Standards development and approval
Currently the government manage the standards development and approval process. This will be taken on by the Institute.
> Ensure as swift a process for approving standards as possible
> Take on Government’s current role of quality assurance of standards
> Ensure that standards and assessment plans have been examined by ‘an independent third party’ before they can be approved
> Proactive support to employers who are developing standards and assessment plans to be a priority
> Take into account the Department for Education’s development of technical education routes  to ensure there is no duplication

Quality assurance of apprenticeship assessments
The Institute will play a role in checking quality and consistency of assessments offered by different assessment organisations against the same standard
> The Institute will be the external quality assurance (EQA) organisation in instances where alternatives (processes developed by employer groups, a Professional Body or Ofqual.
> The strategy states: “The Institute should consider how best to ensure that effective and high-quality EQA processes are available and are applied to all end-point assessments. It will need to satisfy itself that all options will ensure consistent assessment and require a high standard from all apprentices.”
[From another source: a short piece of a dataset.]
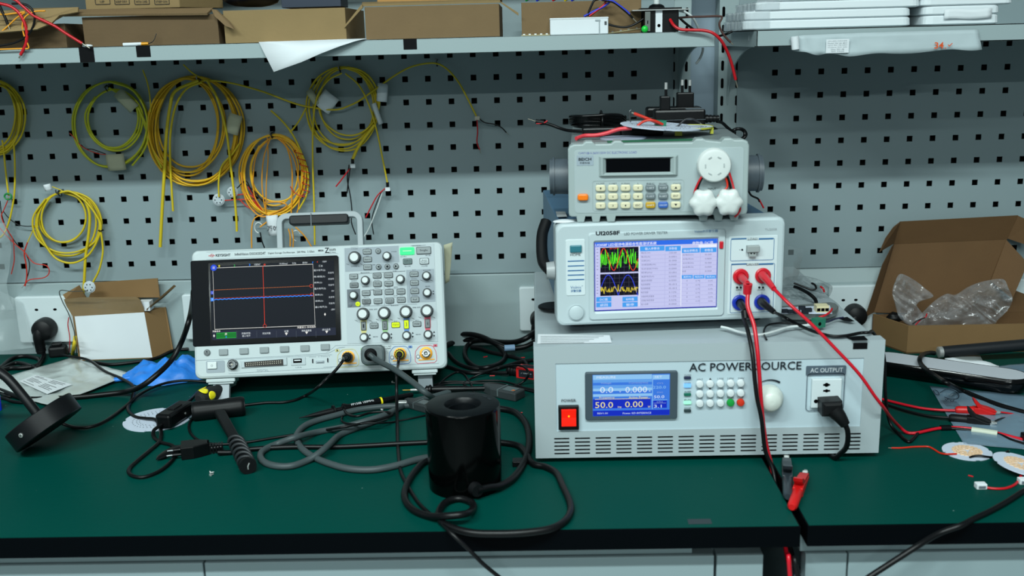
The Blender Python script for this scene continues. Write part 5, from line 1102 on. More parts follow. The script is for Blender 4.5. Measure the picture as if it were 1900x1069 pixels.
gcord('wire', 'black wire dropping behind the black transformer', 'wire', ((1245, 140, -.2), (1290, 180, -.2), (1345, 222, -.19)), .0018, BLACK)
gcord('wire', 'black wire bridging the gap to the right shelf', 'wire', ((1535, 278, -.2), (1570, 270, -.21), (1610, 258, -.22), (1645, 240, -.22)), .0018, BLACK)
gcord('cable_tie', 'white strap loop hanging under the shelf end', 'cable tie', ((1422, 365, -.19), (1418, 400, -.19), (1400, 445, -.19), (1376, 480, -.19), (1366, 486, -.19)), .0018, WHITEW)
# foam trays
Zr = zc(1320, 0, 3.2759); FOAM = pm('white_foam', (214, 222, 226), .55, bump=.05, bscale=150); FILM = filmmat('clear_film', (200, 210, 216), .25, .7, .1, .6, 60)
def tray(label, u0, u1, vb, vt, zbase, wrap=0, y0=-.245, dep=.16):
    a = atY(*Zr(u0, vb), y0); b_ = atY(*Zr(u1, vt), y0); L = b_.x-a.x; H = atY(*Zr((u0+u1)/2, vt), y0).z-atY(*Zr((u0+u1)/2, vb), y0).z
    t = thing('foam_tray', label, 'foam tray', (a.x, y0, zbase), 'white foam trays on the right shelf'); m = MB()
    top = rr(L/2, dep/2, L, dep, .012, 4); n = len(top)
    def ring(z, ins): return [(L/2+(x-L/2)*(1-ins*2/L), dep/2+(y-dep/2)*(1-ins*2/dep), z) for x, y in top]
    rs = [ring(.0002, .003), ring(.002, 0), ring(H-.0025, .0005), ring(H-.0006, .002), ring(H-.0002, .004)]
    vs = [v for r_ in rs for v in r_]; m.add(vs, [(k*n+i, k*n+(i+1) % n, (k+1)*n+(i+1) % n, (k+1)*n+i) for k in range(4) for i in range(n)]+[tuple(range(n-1, -1, -1)), tuple(4*n+i for i in range(n))], FOAM)
    m.build('slab', t)
    if wrap:
        m = MB(); k = (atY(*Zr(wrap, vb), y0).x-a.x)
        m.grid(lambda u, v: (-.0015+k*u, -.0012-.0016*abs(noise.noise(Vector((u*5, v*3, 1)))), H*v*.98+.0008), 14, 6, FILM); m.grid(lambda u, v: (-.0018+.001*noise.noise(Vector((u*5, v*3, 7))), dep*.9*u, H*v), 10, 5, FILM); m.build('film_wrap', t, 'clear film wrap')
    return zbase+H
z1 = tray('lower white foam tray of the left stack, wrapped in clear film', 195, 1222, 183, 124, .5262, 360)
z2 = tray('middle white foam tray of the left stack, wrapped in clear film', 205, 1222, 123, 67, z1, 360)
z3 = tray('top white foam tray of the left stack, set back a little to the right', 275, 1280, 60, 5, z2, 420)
z4 = tray('thin tray edge showing above the left foam stack', 415, 1290, 4, -50, z3)
z5 = tray('lower white foam tray of the right stack', 1290, 1760, 172, 110, .5262)
z6 = tray('middle white foam tray of the right stack, under a torn film label', 1290, 1765, 106, 50, z5)
z7 = tray('upper white foam tray of the right stack, widest and overhanging', 1280, 1845, 42, -12, z6)
a = atY(*Zr(1560, 85), -.2475); m = MB(); m.M = Matrix.Translation(a); m.grid(lambda u, v: (.066*(u-.5), -.0008*sin(9*u+3*v), .013*(v-.5)+.001*sin(8*u)), 10, 4, PAPER); m.build('film_label', None, 'torn white label on the right foam tray stack', 'label', solid=.0002)
# hanging wrapping sheet with handwritten number
P0 = [(487, 222), (560, 214), (700, 208), (900, 200), (1200, 190), (1450, 184), (1620, 180)]
P1 = [(490, 300), (600, 330), (690, 330), (850, 338), (1100, 325), (1450, 306), (1645, 300)]
def hs(u, v):
    i = min(5, int(u*6)); f_ = u*6-i; a = Vector(P0[i]).lerp(Vector(P0[i+1]), f_); b_ = Vector(P1[i]).lerp(Vector(P1[i+1]), f_); p = a.lerp(b_, v)
    return atY(*Zr(p.x, p.y+(6*sin(9*u*3+1) if v > .9 else 0)), -.2625-.004*abs(noise.noise(Vector((u*9, v*2.5, 0))))-.003*v)
t = thing('wrapping_sheet', 'grey wrapping sheet hanging off the right shelf, marked 34 in orange', 'wrapping sheet', atY(*Zr(487, 222), -.262)); IT = Matrix.Translation(-atY(*Zr(487, 222), -.262))
m = MB(M=IT); m.grid(hs, 40, 6, pm('wrap_grey', (172, 186, 190), .6, var=.06, scale=40)); m.build('sheet', t, solid=.0003)
a = atY(*Zr(508, 262), -.266); m = MB(M=IT); m.frus(atY(*Zr(506, 222), -.268), atY(*Zr(512, 300), -.268), .0058, .0054, PAPER, 14); m.build('rolled_end', t, 'rolled white end')
m = MB(M=IT @ Matrix.Translation((0, -.2688, 0))); FF = Face(Matrix.Translation((0, -.2688, 0)), Zr); FQ(m, FF, 697, 238, 836, 322, PAPER, 0)
for i in range(6): FT(m, FF, ('JX-LED-DRIVER', 'Model: 24V 2A 48W', 'Input: AC 100-240V', 'Output: DC 24V', 'Date: 2021-08', 'QC PASS')[i], 766, 250+i*12.5, 118 if i < 4 else 80, 8, pm('faint_ink', (150, 158, 162), .8), -.0004)
m.build('label', t, 'white printed label'); m = MB(M=IT @ Matrix.Translation((0, -.2690, 0))); OI = pm('orange_marker', (214, 84, 30), .7); FT(m, FF, '34', 1383, 276, 56, 40, OI, -.0004, .02); FT(m, FF, '.', 1422, 292, 8, 8, OI, -.0004); FT(m, FF, '✓', 1450, 272, 30, 22, OI, -.0004, .02)
m.build('handwriting', t, 'orange handwritten 34 and tick')
# ================================================================== things on the desk
ZA = zc(0, 500, 2.6725); ZB = zc(340, 640, 3.5630); ZC = zc(700, 600, 2.28); ZE = zc(800, 480, 4.454); ZF = zc(720, 680, 5.939); ZG = zc(1600, 640, 4.86); ZH = zc(1300, 840, 3.1667)
ZI = zc(0, 480, 4.858); ZJ = zc(220, 720, 5.938); ZK = zc(540, 690, 6.288); ZL = zc(1400, 460, 5.346); ZM = zc(1600, 390, 3.45); ZN = zc(1700, 720, 4.86); ZO = zc(1040, 140, 5.0)
def pt(Z, q, z):   # (u, v), (u, v, z) or (u, v, 'y', Y)
    a, b = Z(q[0], q[1]) if Z else q[:2]
    if len(q) == 4: return atY(a, b, q[3])
    return atZ(a, b, q[2] if len(q) == 3 else z)
def dc(name, label, cat, Z, L, r, mat, bare=(0, 0), z=None, group=None, parent=None, flat=1., inv=None):
    P = [q if isinstance(q, Vector) else pt(Z, q, (r+.0004) if z is None else z) for q in L]
    m = MB(M=inv) if inv else MB(); m.tube(P, r, mat, 8, 6, flat=flat)
    for e, (a, b) in zip(bare, ((P[0], P[1]), (P[-1], P[-2]))):
        if e: d = (a-b).normalized(); m.tube([a, a+d*e], r*.5, TIN, 5, 1)
    return m.build(name, parent, label, None if parent else cat, group)
def lookM(a, b, up=Vector((0, 0, 1))):   # frame: x from a to b, z up
    x = (b-a).normalized(); y = up.cross(x).normalized(); z = x.cross(y)
    return Matrix(((x.x, y.x, z.x, a.x), (x.y, y.y, z.y, a.y), (x.z, y.z, z.z, a.z), (0, 0, 0, 1)))
XUP = Matrix.Rotation(pi/2, 4, 'Y')      # lathe axis z -> +x

# ---- wall sockets and plugs
def wsocket(label, u0, v0, u1, v1, y=-.0065, holes=(), five=False):
    a = atY(u0, v1, y); b_ = atY(u1, v0, y); t = thing('wall_socket', label, 'wall socket', a); L = b_.x-a.x; H = b_.z-a.z
    m = MB(); m.rrect(L/2, H/2, L, H, .004, -.009, 0, INSTW, bev=.002); m.build('faceplate', t)
    m = MB()
    for (x, z, w_, h_, an) in holes: m.prism([(x*L+(p[0]*cos(an)-p[1]*sin(an)), z*H+(p[0]*sin(an)+p[1]*cos(an))) for p in ((-w_/2, -h_/2*.5), (0, -h_/2), (w_/2, -h_/2*.5), (w_/2, h_/2*.5), (0, h_/2), (-w_/2, h_/2*.5))], -.0094, -.008, SLOT)
    m.build('socket_slots', t, 'dark socket openings')
    return t
hl = [(.33, .72, .0060, .0046, 0), (.62, .72, .0060, .0046, 0)]
wsocket('white wall socket holding a fat black angled plug, left end of the bench', 42, 547, 148, 634, holes=hl)
wsocket('white wall socket mostly hidden behind the power source, left of it', 965, 529, 1062, 612, holes=[(.26, .72, .0060, .0046, 0)])
wsocket('white wall socket sliver showing left of the oscilloscope', 348, 543, 440, 628, holes=())
H5 = [(.30, .70, .0060, .0046, 0), (.56, .70, .0060, .0046, 0)]
wsocket('white wall socket between the power source and the open carton', 1532, 527, 1626, 616, y=-.0125, holes=H5)
wsocket('white wall socket at the right edge beside the carton lid', 1855, 515, 1945, 598, y=-.0125, holes=[(.15, .78, .004, .010, 0), (.32, .40, .003, .009, 0), (.22, .2, .003, .008, .6), (.42, .2, .003, .008, -.6), (.8, .4, .003, .009, 0)])
def angled_plug(label, u, v, R, cordpts, y=-.016):
    c = atY(u, v, y); t = thing('power_plug', label, 'power plug', c); I = Matrix.Translation(-c)
    m = MB(); m.lathe([(R, 0), (R, .014), (R*.9, .022), (R*.6, .026), (R*.1, .027)], BLACKM, UP, 28); m.build('plug_body', t)
    m = MB(); m.tube([(-.002, -.014, .004), (-.006, -.020, -.008), (-.008, -.018, -R*1.2), (-.008, -.016, -R*2.1)], lambda s_: R*(.58-.2*s_), BLACKM, 12, 5)
    for i in range(4): m.lathe([(R*.44, 0), (R*.44, .0016)], BLACKM, Matrix.Translation((-.008, -.016, -R*1.4-i*.0035)), 14)
    m.build('strain_relief', t)
    if cordpts: P = [Vector((c.x-.008, c.y-.016, c.z-R*2.0))]+[pt(*q) for q in cordpts]; m = MB(M=I); m.tube(P, .0038, CORD, 8, 6); m.build('power_cord', t)
    return t
angled_plug('fat black angled plug in the left wall socket', 87, 608, .0195, [(ZI, (395, 870), .006), (ZI, (340, 960), .0045), (ZI, (200, 985), .0045), (ZI, (80, 990), .0045), (ZI, (-60, 1040), .0045)])
t = angled_plug('round black plug in the socket behind the power source right corner', 1584, 582, .0185, [(None, (1592, 640), .004), (None, (1560, 650), .004)], y=-.022)
angled_plug('round black plug behind the power source left edge', 1001, 591, .0165, None, y=-.016)
# second black plug lying by the socket
a = atZ(*ZI(440, 905), 0); t = thing('power_adapter', 'small black two pin plug lying below the left wall socket', 'power plug', (a.x, a.y, 0)); 
m = MB(); m.box(0, .030, 0, .020, .0005, .020, BLACKM, Matrix.Rotation(.25, 4, 'Z')); m.build('plug_body', t, bevel=.004); m = MB(); m.box(.006, .022, .004, .016, .020, .026, BLACKM, Matrix.Rotation(.25, 4, 'Z')); m.build('plug_head', t, bevel=.002)
# ---- cords at the left
dc('cable', 'black cord loop lying at the left below the wall socket', 'cord', ZI, ((-60, 1010), (0, 985), (100, 905), (200, 880), (300, 890), (360, 920), (330, 985), (250, 960), (150, 940), (60, 970), (-60, 1045)), .0036, CORD)
dc('cable', 'thick black cable rising beside the left edge of the oscilloscope', 'cord', ZA, ((1029, 227, 'y', -.02), (1029, 150, 'y', -.05), (1000, 90, 'y', -.08), (962, 100, 'y', -.10), (955, 150, 'y', -.12), (938, 250, .115), (898, 365, .075), (850, 450, .052), (780, 520, .040), (700, 580, .024), (620, 607, .008), (500, 622), (400, 632), (260, 640), (120, 640), (0, 600), (-60, 580)), .0042, CORD)
dc('cable', 'black cord running from under the box across the grey bag to the inline switch', 'cord', ZA, ((300, 425, .012), (350, 432, .012), (440, 450, .012), (520, 505, .010), (600, 540, .010), (660, 580, .010), (655, 640), (634, 690), (665, 728), (720, 738, .005), (770, 745, .006), (796, 790), (792, 850), (740, 900), (680, 950), (640, 990), (650, 1020), (710, 1030), (790, 1000), (850, 950), (876, 900), (850, 872), (800, 858), (765, 835), (762, 800, .008), (800, 770, .010)), .0027, CORD, flat=.8)
dc('cable', 'flat black cord from the round lamp base to the oscilloscope foot', 'cord', ZA, ((275, 745, .012), (330, 772), (400, 785), (470, 775), (540, 740), (620, 680), (700, 615, .006), (800, 570, .008), (900, 552, .008), (1010, 556, .005), (1060, 560, .004)), .0030, CORD, flat=.7)
dc('cable', 'black cord from the inline switch towards the oscilloscope leg', 'cord', ZJ, ((740, 170, .012), (800, 125, .010), (870, 50), (930, 10), (1010, -20)), .0026, CORD)
dc('cable', 'thin black cables tangled behind the lamp tube at the left edge', 'cord', zc(0, 620, 5.9375), ((-60, 600), (0, 640), (60, 685), (150, 690), (250, 700), (330, 740), (260, 755), (150, 745), (60, 715), (-60, 690)), .0026, CORD)
dc('cable', 'black cord lying along the front edge of the small white box', 'cord', ZI, ((860, 935, .004), (1000, 955), (1200, 935), (1400, 900), (1560, 830), (1700, 815)), .0030, CORD)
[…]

Apprenticeship certification
This month the Skills Funding Agency took on responsibility for the certification of standards.
> The Strategy says the Institute will need to “assist in this oversight role, setting the parameters for the SFA to operate within, designing the certificate and ensuring the overall integrity and quality of the system. We will write to the Institute separately on the specific tasks we would like it to carry out in relation to certification.”

Funding advice
The Institute will provide the government with advice and assistance on apprenticeship funding, including:
> allocating individual apprenticeship standards to funding bands, both for new standards and in the context of Technical Education route reviews
> the current allocation of existing frameworks to funding bands and the effectiveness of additional support payments, such as those for younger apprentices
> how the allocation of apprenticeship standards to funding bands might be undertaken in the future

Policing the system
> “We would expect the Institute – through the way in which it fulfils its statutory duties – to discourage behaviour seeking to make a profit by delivering services that are not necessary and do not add value, and work to ensure the system as a whole is fair and consistent with the principles of the reforms.”

Other functions
> Annual reporting and success criteria. “The Institute may find it helpful to set out a number of success criteria to help them measure their progress, and the progress of the system overall, which can be supported by data and evidence”
> Review of Apprenticeship standards. “While there is flexibility and it is up to Institute to decide how it carries out these reviews, we would expect them to be comprehensive, including details of completions, destinations and progression, wage uplift, and feedback from providers, apprentices, assessment organisations and employers in particular. We would also expect that they check how the standard fits with the latest version of the relevant occupational map. The Institute should also consider how well the system as a whole is delivering successful apprenticeships which respond to the skills needs outlined in the industrial strategy and wider Government priorities like social mobility.”
> “Assisting with certain elements of the registers of training providers and assessment organisations” – although “the SFA will maintain responsibility for administration” of the register
> Working with partners, including  Ofsted, Ofqual, SFA, HEFCE and QAA and, in future, the Office for Students in a “leadership role in the context of apprenticeships”. Also working “with the devolved administrations to ensure the needs of employers who work across boarders are considered when standards are developed”.
> “Perhaps” setting up an ‘Apprenticeship Panel’ which reports directly to the Institute Board, “to ensure that Apprentices have an opportunity to have their say about the education and training they receive during their apprenticeships, and the chance to improve the experience of those who come after them.”